Pada 27 Februari 2005, Media Indonesia menurunkan suplemen berjudul "Panorama Papua", dengan memuat beberapa foto hasil jepretan Michael. Tetapi foto-foto itu ditulis atas nama Adam, beberapa bahkan disebut sebagai "istimewa" tanpa menyebutkan nama Michael.
 
Merasa dirugikan, Michael menghubungi Adam dan meminta dilakukan ralat. Janji Adam untuk segera melakukan ralat tidak kunjung terpenuhi, malahan pada tanggal 15 Juni 2005 tampil lagi sebuah foto milik Michael di harian yang sama. Lagi-lagi atas nama Adam. Michael kemudian menunjuk lawyer untuk mengurus kasus pelanggaran hak cipta tersebut. Michael meminta foto-fotonya dibayar cukup besar, karena menurut dia, disamping membutuhkan peralatan khusus, foto-foto tersebut tergolong sebagai foto moment, karena merekam momen yang tidak dapat diulang lagi.
 
Upaya perundingan dan damai yang diupayakan tidak membuahkan hasil. Pada awal Juli 2005, Media Indonesia sempat memuat permintaan maaf sehalaman penuh dan memuat lengkap foto-foto karya Michael. Perkara tersebut menggelinding ke meja Pengadilan Niaga Jakarta Pusat. Melalui putusan yang dikeluarkan Oktober 2005, PN Niaga memenangkan Michael dan menghukum Media Indonesia membayar ganti rugi kepada Michael sejmlah Rp.120 juta.
 
Merasa tidak puas, Media Indonesia mengajukan upaya hukum kasasi. Lagi-lagi, Media Indonesia  harus menerima kenyataan pahit. Mahkamah Agung pada 18 Januari 2006 justru menguatkan putusan pengadilan Niaga yang memenangkan Michael. Cuma, besarnya ganti rugi diperkecil menjadi Rp. 45 juta 'saja'.
 
Media Indonesia melalui kuasa hukumnya menyatakan kemungkinan mereka akan mengajukan peninjauan kembali (PK) ke Mahkamah Agung.
 
Sambil menunggu kelanjutan kasus ini, mari kita memetik hikmah dari kejadian tersebut. Ada sebuah pelajaran berharga bagi kita para fotografer, baik yang amatir maupun profesional. Ketika kita, suatu waktu, mendapati adanya pelanggaran hak cipta atas foto-foto karya kita atau foto karya rekan kita, tindakan apa yang akan kita lakukan? Berdiam diri saja, menerima keadaan, menyumpah serapah atau melakukan perlawanan?
 
Apa yang coba ditempuh oleh rekan Michael perlu kiranya untuk dipertimbangkan. Saya teringat beberapa waktu lalu, beberapa rekan FNers mengadukan foto-foto mereka yang dipergunakan pihak lain tanpa seijin mereka. Yang juga disayangkan, situs tercinta kita ini masih saja belum bersih dari pembajakan foto di antara sesama member. Sering kita dapati seorang member yang sangat terobsesi untuk memajang karya foto, tetapi kemudian melakukan jalan pintas dengan 'mencuri' foto orang lain atau mengambil dari internet. Itu namanya pelanggaran hak cipta, yang pelakunya dapat dijerat dengan Undang-Undang No. 19 tahun 2002 tentang Hak Cipta. Jadi, bagi yang pernah, doyan atau sedang berencana untuk membajak foto karya orang lain, berhati-hatilah! 

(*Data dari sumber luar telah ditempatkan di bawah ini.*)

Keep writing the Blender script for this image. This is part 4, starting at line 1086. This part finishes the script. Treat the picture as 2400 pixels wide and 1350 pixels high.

Untuk Saudara Michael, salut buat Anda dan maju terus, jangan pantang menyerah memperjuangkan hak cipta foto Anda. Saya yakin jika PK benar-benar akan diajukan oleh Media Indonesia, Mahkamah Agung yang (mudah-mudahan telah) berpikiran maju akan menolaknya. Ini akan menjadi yurisprudensi yang penting bagi penegakan hukum hak cipta, terutama hak cipta atas karya fotografi.